HERE’S LARRY: To judge by the heavyweight endorsements of Harry Brown’s WWII short novel “A Walk in the Sun,” the book is a major prize.
It was published a year before the movie came out. The New York Times said it was one of the most honest books to come out of World War II. The New Yorker called it “A book that is a book — natural, deeply moving, funny, and soundly American.”
Orville Prescott, writing in the Yale Review, said, “Harry Brown knows human character so intimately and has such superb powers as a writer that he can portray men in battle wonderfully well, better than has any other author writing of the Second World War of whom I have a knowledge.”
John Hersey said, “The book is by a soldier who is also a poet, and it is very good indeed.” It better be good after all that praise…
Well, the book was right on target, and so was the movie, although both naturally show their age. The men who landed on Salerno and helped close the Italian phase of the war are portrayed honestly in both media, although it now takes one aback to frequently have one soldier say to another, “You kill me.” That was a way of saying “You make me laugh,” but it’s kind of odd when enemy machine guns are in action.
The new DVD of the movie is worth a look. It’s in good shape and has had elements restored that were dropped from earlier prints.
The movie has some dated styles, but is true to the book and certainly catches the weary truths of the long grind of a miserable war. The story begins with an excellent depiction of the fears and horrors of an amphibious landing. The platoon’s new lieutenant is killed while taking a foolish look over the landing craft’s bow.
There are several other casualties by the time the platoon is hunkered down on land, and the upshot is that a sergeant, played by Dana Andrews, is in charge of leading the platoon on a six-mile walk. Their objective: Kill any Germans in a targeted farmhouse and destroy a nearby bridge.
The platoon succeeds, at considerable loss of life. One aspect of the plot and its success that appeals to me is that there is no certainty at all that the capture of the farmhouse and the destruction of the bridge was of any significance whatever.
The long-suffering soldiers had a job to do and they did it, so don’t think too hard about how necessary the orders might or might not have been. The narrator was perfect: Burgess Meredith.
FRANKS SAYS: I have been smitten with “Walk In The Sun” for decades now (I am not entirely sure I did not catch the movie upon its original theatrical release).
I love the poetic touches spoken in the movie by John Ireland and in the book by the sergeant portrayed in the film version by Dana Andrews, one of my very favorite actors.
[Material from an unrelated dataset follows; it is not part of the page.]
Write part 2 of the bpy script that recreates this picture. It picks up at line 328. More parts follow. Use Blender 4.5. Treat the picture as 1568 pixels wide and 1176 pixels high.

The combat action seems credible to me, and so does most of the profanity-free GI talk, albeit mild-mannered by today’s screen standards, from screenwriter Robert Rossen
HERE’S JOE: As coauthor of “The Films of World War II” (The Citadel Press, 1973), Joe surveyed nearly 100 wartime titles and found that “’A Walk in the Sun’ hit the core of what must have actually happened in countless small encounters on battlefields wherever fighting men met the enemy…
“(The film) concerns itself intimately and in close-up with the men involved, with their thoughts and feelings. It was a compelling and honest account of humans caught in the mill of an inhuman situation.”
Well, there you have it – what we think. Let’s hear what YOU think.
I accidently left this comment under the Davie Crockett film, but it belongs here: This was a great movie. I’m going to watch it again. An interesting fact about WWII history: Though Italian American boys were the largest ethnic number of men fighting for the USA in WWII against the Evil Axis, there were detention camps, or concentration camps here for innocent Italian American immigrants whose land, homes, cars, radios, etc. were confiscated by the US government without any evidence whatsoever that they were spies or traitors in any way. These innocent Italian American sons of US immigrants were fighting for the USA while their families were rounded up and put in concentration camps for no reason whatsoever, except to steal their good farmlands on the West Coast where many had founded vineyards for a living. This history, known as UNA STORIA SEGRETA is written of by Lawrence di Stasi of UCLA, and can be studied on the internet at https://www.segreta.org/ No apologies or reparations have ever been given to these innocent immigrants and naturalized citizens or their children, as has been done for the Japanese Americans who suffered the same cruel fate. There were 600,000 Italian Americans displaced and their lives ruined, their children taken away from their schools and friends, their living and homes and jobs lost and their lives restricted, as opposed to 120,000 Japanese American immigrants who suffered the same fate. Yet, still no reparations or apologies for these suffering people while their sons were of the largest US ethnic group fighting for the Allied Powers. Someone should make a good film about this injustice. My Uncle Giuseppe Gioseffi life was ruined by his experiences in the horrific Battle of the Bulge. RIP Uncle Giuseppe. Too bad your country was being so nasty to your people while you fought for it.
I also meant to say that Joe Morella and Eddie Epstein’s book “The Films of World War II” (The Citadel Press, 1973) is an excellent book for anyone interested in WWII movies, and Joe Morella’s comments on A WALK IN THE SUN are right exactly on target. Rent the film and see for yourself the honesty of the film based on a well written work of literature, a really good novel. The film proves that a good movie can sometimes come from a good book. [It’s also true that a bad movie can come from a good piece of literary art, as well, of course. We can all think of such cases, I’m sure.] While you are at revisiting A Walk IN THE SUN, read Morella and Epstein’s book THE FILMS OF WWII. You will be edified, indeed.
By any acceptable measure, “A Walk in the Sun” is the best war film ever made. Anybody who thinks “Saving Private Ryan” is in the same league has no idea what an, “M-1 thumb” is.